Photo : Gal Keidan

 

On connaît Had Gadia, cette chanson traditionnelle que l’on chante le soir de Pessah. Nombreux également ceux qui connaissent la version de Hava Alberstein qui a repris cette comptine aux pires moments de la seconde Intifada en y ajoutant des couplets.

Jusqu’à quand ce cycle de terreur ?

Persécutés et persécuteurs 

Battus et battants

C’est moi qui ai changé.

Difficile en ce jour de ne pas penser à ces paroles alors qu’un jeune israélien de 19 ans, Gal Keidan a été tué et que deux autres sont sérieusement blessés. Il y a quelques jours les victimes étaient palestiniennes. Et demain, quelles seront-elles ?

Jeudi soir ce furent deux roquettes longue portée qui ont été tirées depuis Gaza en direction de Tel Aviv. L’ont-elles été volontairement ou par erreur ? Peu importe : le mal a été fait, réveillant pour autant s’il avait besoin de l’être, le sentiment d’insécurité et de fragilité existentielles de nombre d’Israéliens, terreau fertile d’un vote extrémiste. Ce regain de tension intervient alors que la campagne électorale, particulièrement agressive, bat son plein.

On ne s’étonnera donc pas que la droite – Miri Regev, la ministre de l’inculture – sans même attendre l’inhumation de Gal, ce qui ne s’était jamais produit, ait déjà tenté « d’embrigader » les victimes, déclarant dans une interview : « Gantz et Lapid nous conduiront vers d’autres attentats du même genre ».

Naftali Bennett, le chef d’une droite qui malgré son sigle de Nouvelle droite n’a rien de nouveau, n’a fait ni mieux ni dans la dentelle en déclarant : « Particulièrement des jours comme aujourd’hui où les choses sont plus difficiles à admettre que jamais, je vais pourtant le faire : lorsque les militaires voient un terroriste, ils y réfléchissent à cinq fois avant d’ouvrir le feu sur lui parce qu’ils craignent d’être poursuivis devant un tribunal ». Sans honte ni tremblement dans la voix, il a ainsi  explicité la mission qu’Ayelet Shaked  et lui-même s’assignent : pour remporter la victoire sur le Hamas, il faut vaincre la Cour suprême, ce qui délivrera l’armée de son emprise qui bride sa capacité de combat.
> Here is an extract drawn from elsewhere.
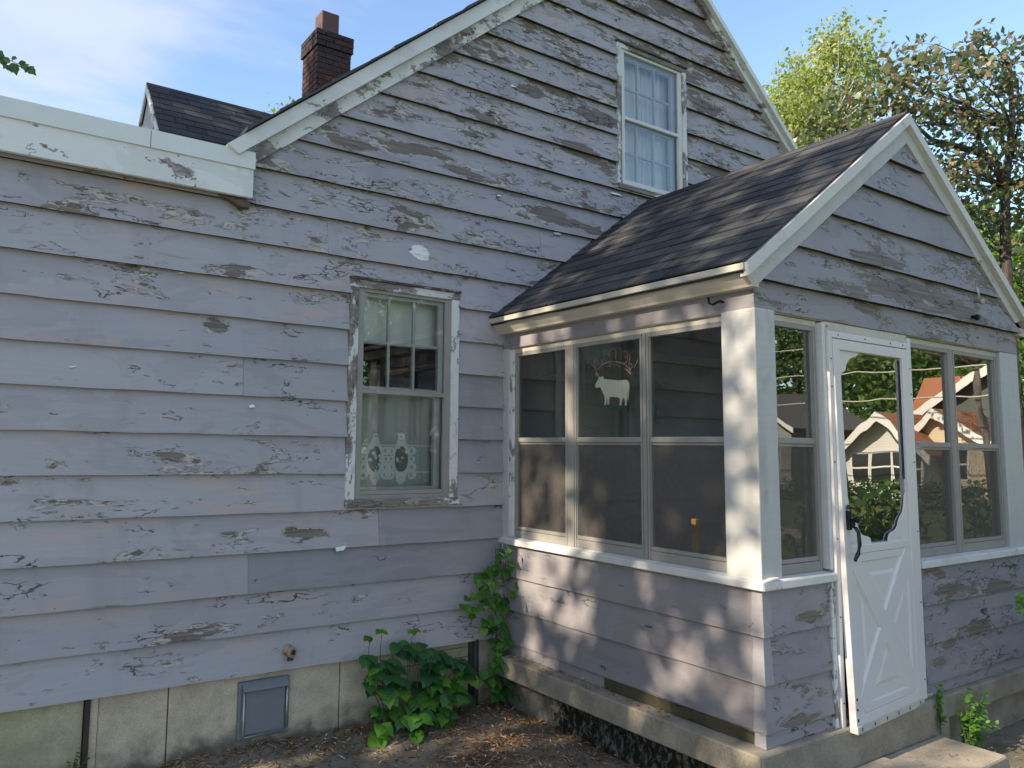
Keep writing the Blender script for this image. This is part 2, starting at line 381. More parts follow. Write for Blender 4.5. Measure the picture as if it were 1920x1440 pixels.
muntin = m_plain("sash_white", (.60,.61,.59), .5, .08, 12)
glass = m_glass("window_glass", .10); glass_d = m_glass("door_glass", .13, 3.6, base=.03); glass_s = m_glass("porch_glass", .05, 1.8, tint=(.96,.98,.98)); glass_f = m_glass("porch_front_glass", .09, 3.0, base=.02)
screen = m_screen()
shingle_m = m_shingle(); brick_m = m_brick()
mortar = m_concrete("mortar", (.12,.11,.10))
conc = m_concrete("foundation_concrete", (.50,.44,.33), damp=(-.34,-.16)); conc_g = m_concrete("painted_panel", (.42,.40,.28), green=True, damp=(-.36,-.22))
conc_m = m_concrete("mossy_concrete", (.16,.155,.13), moss=.96); conc_s = m_concrete("slab_concrete", (.28,.25,.195), damp=(-.5,-.28)); conc_st = m_concrete("step_concrete", (.36,.31,.24))
hatch_m = m_plain("hatch_paint", (.17,.185,.20), .5, .15, 14)
brass = m_plain("spigot_brass", (.36,.28,.18), .45, .25, 30, .4, .3)
terra = m_plain("flue_clay", (.105,.066,.062), .8, .2, 12)
interior = m_plain("porch_interior_grey", (.17,.165,.16), .8)
mossw = m_paint("mossy_board_paint", (.075,.066,.038), (.05,.045,.025), (.035,.03,.02), .3, stretch=(1,5))

butt_m = m_plain("underside_shade", (.035,.033,.032), .9, .4, 12)  # near-black colour paints the lap shadow under each board
# ---------------------------------------------------------------- clapboard builder
EXPO = .2275
def clapboard(parent, pl, u0, u1, zb, zt, mat, peel, roof=None, holes=(), bot=.021, topo=.004, seed=0., floor=None, wav=.0016):
    bp = {u0, u1}
    u = u0
    while u < u1: bp.add(round(u, 4)); u += .22
    for h in holes:
        for e in (h[0], h[1]):
            if u0 < e < u1: bp.add(e)
    if roof:
        for f in roof['breaks'](zb, zt):
            if u0 < f < u1: bp.add(f)
    bp = sorted(bp); bb = [bp[0]]
    for x in bp[1:]:
        if x-bb[-1] > .002: bb.append(x)
    m = MB(); H = zt-zb
    def off(u, z): return topo + (bot-topo)*(1-(z-zb)/H) + wav*wob(u*1.3, seed)
    def ed(u): return zb + .0030*wob(u*2.1, seed+3) + .005*max(0, wob(u*4.7, seed+9)-.5)
    made = False; butts = []
    for a, b in zip(bb[:-1], bb[1:]):
        ta = tb = zt
        if roof: ta, tb = min(zt, roof['z'](a)), min(zt, roof['z'](b))
        la, lb = ed(a), ed(b)
        if ta <= la+.001 and tb <= lb+.001: continue
        ta, tb = max(ta, la+.0005), max(tb, lb+.0005)
        iv = [(la, lb, ta, tb, True)]
        mid = (a+b)/2
        for h in holes:
            if h[0]-1e-4 <= mid <= h[1]+1e-4:
                nv = []
                for (p, q, r, s_, lo) in iv:
                    if h[2] > max(p, q): nv.append((p, q, min(r, h[2]), min(s_, h[2]), lo))
                    if h[3] < max(r, s_): nv.append((max(p, h[3]), max(q, h[3]), r, s_, h[3] <= min(p, q)))
                    if False: pass
                iv = [k for k in nv if (k[2]-k[0] > .001 or k[3]-k[1] > .001)]
        for (p, q, r, s_, lo) in iv:
            made = True
            A, B, C, D = PM(pl,a,off(a,p),p), PM(pl,b,off(b,q),q), PM(pl,b,off(b,s_),s_), PM(pl,a,off(a,r),r)
            m.quad(A, B, C, D)
            if lo: butts.append(len(m.f)); m.quad(PM(pl,a,topo-.004,p+.004), PM(pl,b,topo-.004,q+.004), B, A)
            if a == bb[0]: m.quad(PM(pl,a,-.004,p), A, D, PM(pl,a,-.004,r))
            if b == bb[-1]: m.quad(B, PM(pl,b,-.004,q), PM(pl,b,-.004,s_), C)
    if not made: return None
    o = m.build("siding_board", mat, parent, recalc=False)
    o.data.materials.append(butt_m)
    for fi in butts: o.data.polygons[fi].material_index = 1
    # one consistent outward facing
    me = o.data
    out = Vector({'main':(0,-1,0),'front':(0,-1,0),'side':(-1,0,0),'east':(1,0,0)}[pl])
    if me.polygons[0].normal.dot(out) < 0: me.flip_normals()
    o["peel"] = peel
    return o

# =================================================================== HOUSE
house = thing("house", "old lavender grey clapboard house with peeling paint, steep white-edged gable and brick chimney", "house", (0, 3, -.33))
RL = lambda x: 4.62 + .806*x           # lower edge of rake boards, left and right slopes
RR = lambda x: 7.392 - .86*x
AX = (7.392-4.62)/(.806+.86)
def roofz(x):
    return min(RL(x), RR(x)) if x > -1.93 else 2.90
roof_d = dict(z=roofz, breaks=lambda zb, zt: [(zb-4.62)/.806, (zt-4.62)/.806, (7.392-zb)/.86, (7.392-zt)/.86, AX, -1.93, -1.9299])
W1 = (-1.235, -.415, 1.026, 2.471); W2 = (1.163, 2.007, 3.555, 4.818)
rows = [.09+EXPO*k for k in range(10)]
while rows[-1] < 6.2: rows.append(rows[-1]+.2325)
joints = {2: [-1.842], 3: [-.998], 4: [-1.188], 7: [-1.918], 8: [-3.9], 11: [-1.41], 1: [-4.2], 5: [-4.5], 6: [1.4], 9: [-3.4, 2.1], 12: [.334], 13: [-3.1], 10: [1.1]}
for k in range(len(rows)-1):
    zb, zt = rows[k], rows[k+1]+.012
    if zb > 5.9: break
    js = [-6.0] + sorted(joints.get(k, [])) + [5.2]
    for a, b in zip(js[:-1], js[1:]):
        cuts = [a, b] + ([0.] if k < 9 and a < 0 < b else [])
        gaps = [h for h in (W1, W2) if h[2] < zb+.004 and h[3] > zt-.012 and a < h[0] and h[1] < b]
        cuts = sorted(cuts + [e for h in gaps for e in h[:2]])
        for segm in [q for q in zip(cuts[:-1], cuts[1:]) if not any(abs(q[0]-h[0]) < 1e-6 for h in gaps)]:
            p = .02 + .08*h1(k, a) + (.30 if k > 9 else .04) + .035*max(0, k-11) + (.08 if k > 13 else 0)
            if segm[0] > -.6 and k < 8: p = -.35
            if k in (2, 3) and segm[0] > -1.9: p = -.25
            newb = (segm[0] > -.6 and k < 8) or (k in (2, 3) and segm[0] > -1.2) or (k < 3 and segm[0] > -1.9)
            clapboard(house, 'main', segm[0]+.001, segm[1]-.001, zb, zt, siding_n if newb else siding, p, roof_d, (W1, W2), seed=k+h1(k, a)*3, bot=.038 if k > 9 else .033)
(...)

Pas étonnant que la famille de la victime ait demandé à l’armée de ne pas permettre aux « politiques » d’assister aux obsèques.

Les événements de ces derniers jours pourraient s’avérer décisifs si venait à se confirmer que le Hamas comptait bien se présenter aux élections du 9 avril. En d’autres termes, si le Hamas provoquait la multiplication de tels faits ou s’il ne parvenait pas à instaurer un « profil bas », le risque serait grand de se retrouver dans une situation non pas identique mais comparable à celle qui a prévalu lors des élections de fin mai 1996. Netanyahu les remporta, devançant Shimon Pérès de moins de 30 000 voix. Certes, à l’époque, Bibi était outsider, ce qui n’est plus le cas présentement. Mais alors que Benny Gantz et lui-même sont au coude à coude, violences et victimes aux frontières et dans les territoires occupés pourraient lui permettre de distancer son concurrent dont le dynamisme semble déjà s’effriter quelque peu, selon un sondage révélé aujourd’hui même.

La société israélienne, en regard d’un Premier ministre qui affaiblit la confiance du public dans les institutions de la démocratie, sème la division en Israël et entre Israël et les populations juives de par le monde, sans pour autant parvenir à restaurer calme et sécurité, a plus que jamais besoin de ce changement pour un retour à ses valeurs et savoir à nouveau qui elle est.

Autrefois, j’étais un agneau, un chevreau tranquille.

Aujourd’hui, je suis un tigre, un loup.

J’étais une colombe, une biche.

Aujourd’hui, je ne sais plus qui je suis.